Global Stocks Tumble Further Amid Doubts About China


Global stocks on Monday picked up where they left off last week, with markets falling sharply in Europe and Asia, led by another big sell-off in China.

Investors' concerns over China's economic slowdown and a souring view of emerging economies have rattled financial markets around the world in recent days, and showed no signs of letting up.

Commodities also suffered. Futures for Brent and United States crude oil fell to their lowest point in more than six years on concerns about possible weaker demand from Asia amid a general oversupply.

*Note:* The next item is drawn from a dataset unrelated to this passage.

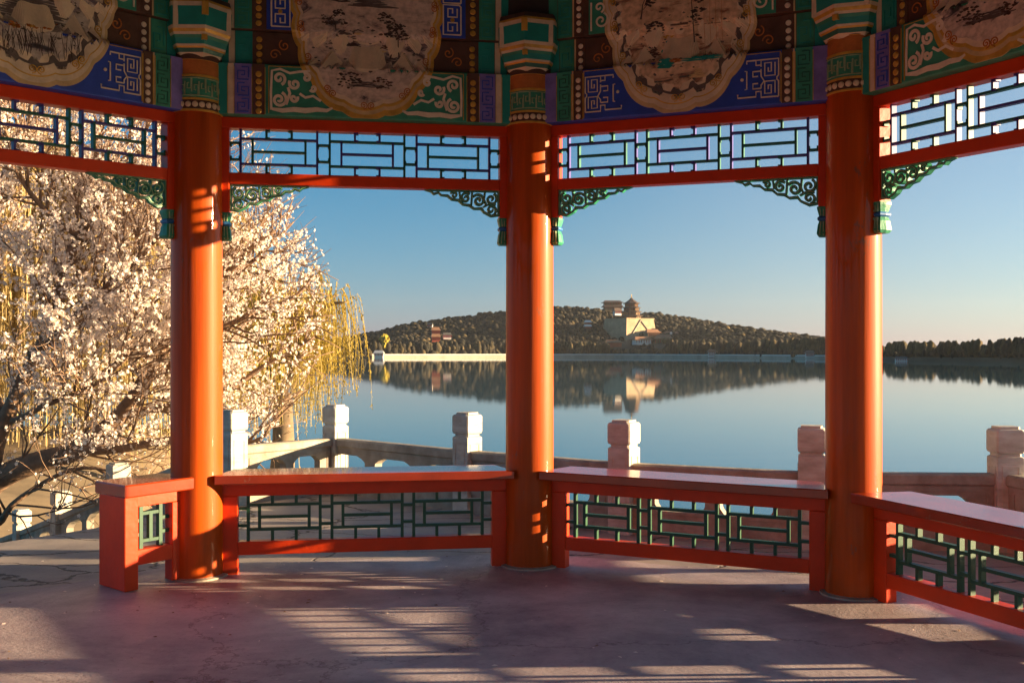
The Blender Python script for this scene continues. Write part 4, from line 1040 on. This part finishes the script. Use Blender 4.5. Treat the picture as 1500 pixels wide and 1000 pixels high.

In China, the benchmark Shanghai composite index closed 8.5 percent lower, erasing all of the gains it had made in an extraordinary run-up this year.

In Europe, stocks fell sharply at the open. The Euro Stoxx 50, a barometer of eurozone blue chips, dropped 2.1 percent in midday trading, while the FTSE 100 in London fell 2.22 percent and the DAX in Germany fell 2.15 percent. The overall decline took the broad European market down to its lowest level since mid-January.

Trading in Standard & Poor's 500 futures indicated that Wall Street was headed for a downturn at the opening bell in New York. The S. & P. 500 fell 3.2 percent on Friday.

In the oil market, futures contracts for West Texas crude slid 3.5 percent to $39.04 a barrel, while contracts for the European benchmark Brent crude fell 3.7 percent to $43.80 -- its first time below $45 since March 2009.

Philippe Gijsels, head of research at BNP Paribas Fortis Global Markets in Brussels, said the danger posed by the China crisis to developed economies was illustrated by the news that companies like Volkswagen and General Motors were slowing production in China, while the countries that depend on commodity exports were being hurt by the Chinese central bank's currency devaluation.

Still, Mr. Gijsels said, there was no sense that an apocalyptic sell-off was at hand, with the United States and European economies considered strong enough to withstand a bout of turmoil.

"We see this as a very nasty correction,'' he said, "not the start of a new bear market."